> **Short task**: Working from the top of the listing below, retype each line through the line containing "PARTS['pivot_knob'] = kn.mesh('pivot_knob', M['fixture_dark'])", both included, with no pictures.
## Begin Recorded information
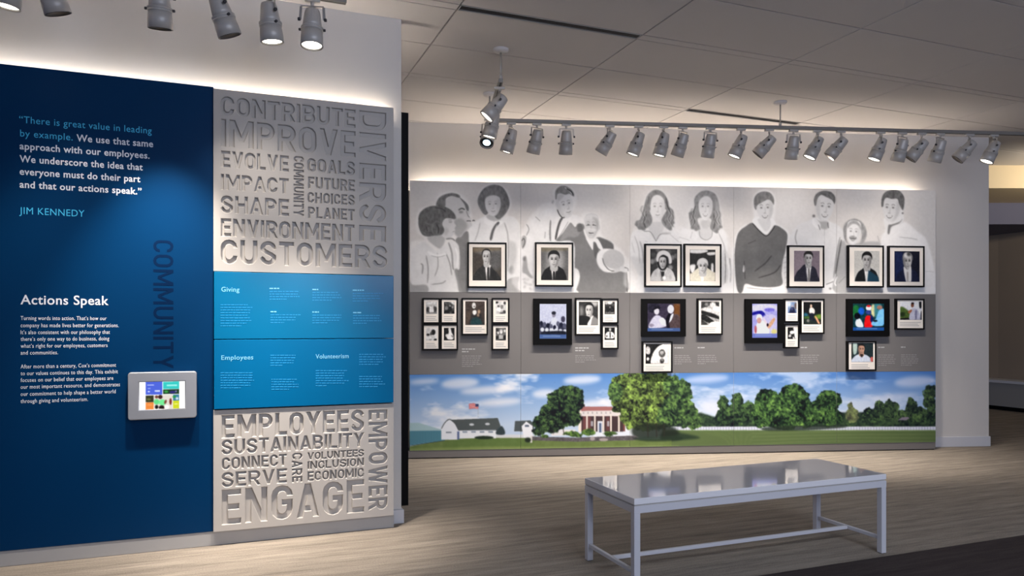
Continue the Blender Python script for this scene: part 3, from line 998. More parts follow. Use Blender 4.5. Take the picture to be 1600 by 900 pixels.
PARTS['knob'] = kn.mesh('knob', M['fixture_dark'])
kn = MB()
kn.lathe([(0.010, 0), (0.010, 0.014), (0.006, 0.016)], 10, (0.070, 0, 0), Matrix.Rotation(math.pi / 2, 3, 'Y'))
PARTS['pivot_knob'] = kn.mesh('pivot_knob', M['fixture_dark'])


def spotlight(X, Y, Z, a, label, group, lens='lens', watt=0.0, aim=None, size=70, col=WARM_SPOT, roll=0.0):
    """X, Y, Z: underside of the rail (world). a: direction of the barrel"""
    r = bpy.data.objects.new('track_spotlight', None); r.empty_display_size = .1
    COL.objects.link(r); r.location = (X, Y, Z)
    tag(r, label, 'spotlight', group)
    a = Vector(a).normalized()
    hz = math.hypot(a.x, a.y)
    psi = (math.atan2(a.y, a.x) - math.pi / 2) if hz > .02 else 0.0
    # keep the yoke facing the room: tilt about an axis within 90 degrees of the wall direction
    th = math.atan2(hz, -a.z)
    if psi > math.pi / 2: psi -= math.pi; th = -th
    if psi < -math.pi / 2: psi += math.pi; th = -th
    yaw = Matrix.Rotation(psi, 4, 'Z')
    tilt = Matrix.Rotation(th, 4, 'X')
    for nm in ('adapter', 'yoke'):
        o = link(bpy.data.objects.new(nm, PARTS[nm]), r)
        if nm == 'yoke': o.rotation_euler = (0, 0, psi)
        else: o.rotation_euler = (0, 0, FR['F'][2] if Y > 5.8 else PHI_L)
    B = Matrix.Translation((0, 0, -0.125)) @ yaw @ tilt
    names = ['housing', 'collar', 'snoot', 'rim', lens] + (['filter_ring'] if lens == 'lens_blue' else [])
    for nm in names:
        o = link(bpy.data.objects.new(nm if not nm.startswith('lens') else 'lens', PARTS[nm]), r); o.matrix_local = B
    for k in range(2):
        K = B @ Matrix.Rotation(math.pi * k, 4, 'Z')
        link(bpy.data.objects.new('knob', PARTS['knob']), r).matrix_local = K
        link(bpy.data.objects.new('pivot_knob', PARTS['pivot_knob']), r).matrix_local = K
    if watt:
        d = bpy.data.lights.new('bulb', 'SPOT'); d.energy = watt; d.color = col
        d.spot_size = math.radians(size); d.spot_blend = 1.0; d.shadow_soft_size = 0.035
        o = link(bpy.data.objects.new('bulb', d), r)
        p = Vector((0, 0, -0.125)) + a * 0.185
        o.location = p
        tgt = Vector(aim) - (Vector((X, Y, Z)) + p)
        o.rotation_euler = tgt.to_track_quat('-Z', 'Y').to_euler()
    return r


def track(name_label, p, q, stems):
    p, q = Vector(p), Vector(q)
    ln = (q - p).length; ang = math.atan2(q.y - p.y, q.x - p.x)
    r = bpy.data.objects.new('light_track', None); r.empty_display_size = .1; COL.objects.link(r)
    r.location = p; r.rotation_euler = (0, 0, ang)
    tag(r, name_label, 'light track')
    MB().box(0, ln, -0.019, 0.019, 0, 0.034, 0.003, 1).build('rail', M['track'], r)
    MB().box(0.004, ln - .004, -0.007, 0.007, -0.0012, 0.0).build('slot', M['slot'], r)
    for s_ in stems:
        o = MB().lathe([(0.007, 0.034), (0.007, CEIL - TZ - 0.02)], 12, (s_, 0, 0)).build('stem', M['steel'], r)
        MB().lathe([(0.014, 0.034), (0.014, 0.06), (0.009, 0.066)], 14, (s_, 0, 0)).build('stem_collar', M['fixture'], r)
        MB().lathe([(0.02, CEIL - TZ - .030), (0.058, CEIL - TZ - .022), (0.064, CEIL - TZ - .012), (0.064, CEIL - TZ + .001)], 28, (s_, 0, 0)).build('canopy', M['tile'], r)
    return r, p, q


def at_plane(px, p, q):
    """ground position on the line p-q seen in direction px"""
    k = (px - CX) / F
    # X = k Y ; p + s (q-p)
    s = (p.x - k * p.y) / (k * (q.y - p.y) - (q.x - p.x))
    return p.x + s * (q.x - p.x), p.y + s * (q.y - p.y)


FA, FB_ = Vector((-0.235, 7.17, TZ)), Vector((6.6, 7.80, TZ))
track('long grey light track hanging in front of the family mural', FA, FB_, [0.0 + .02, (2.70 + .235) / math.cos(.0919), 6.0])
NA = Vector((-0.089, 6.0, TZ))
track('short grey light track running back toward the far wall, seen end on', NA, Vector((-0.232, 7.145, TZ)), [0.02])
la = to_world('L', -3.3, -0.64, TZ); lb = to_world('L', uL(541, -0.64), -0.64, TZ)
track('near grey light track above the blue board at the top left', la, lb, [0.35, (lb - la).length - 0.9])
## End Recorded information
> **Solution for this problem**:
Continue the Blender Python script for this scene: part 3, from line 998. More parts follow. Use Blender 4.5. Take the picture to be 1600 by 900 pixels.
PARTS['knob'] = kn.mesh('knob', M['fixture_dark'])
kn = MB()
kn.lathe([(0.010, 0), (0.010, 0.014), (0.006, 0.016)], 10, (0.070, 0, 0), Matrix.Rotation(math.pi / 2, 3, 'Y'))
PARTS['pivot_knob'] = kn.mesh('pivot_knob', M['fixture_dark'])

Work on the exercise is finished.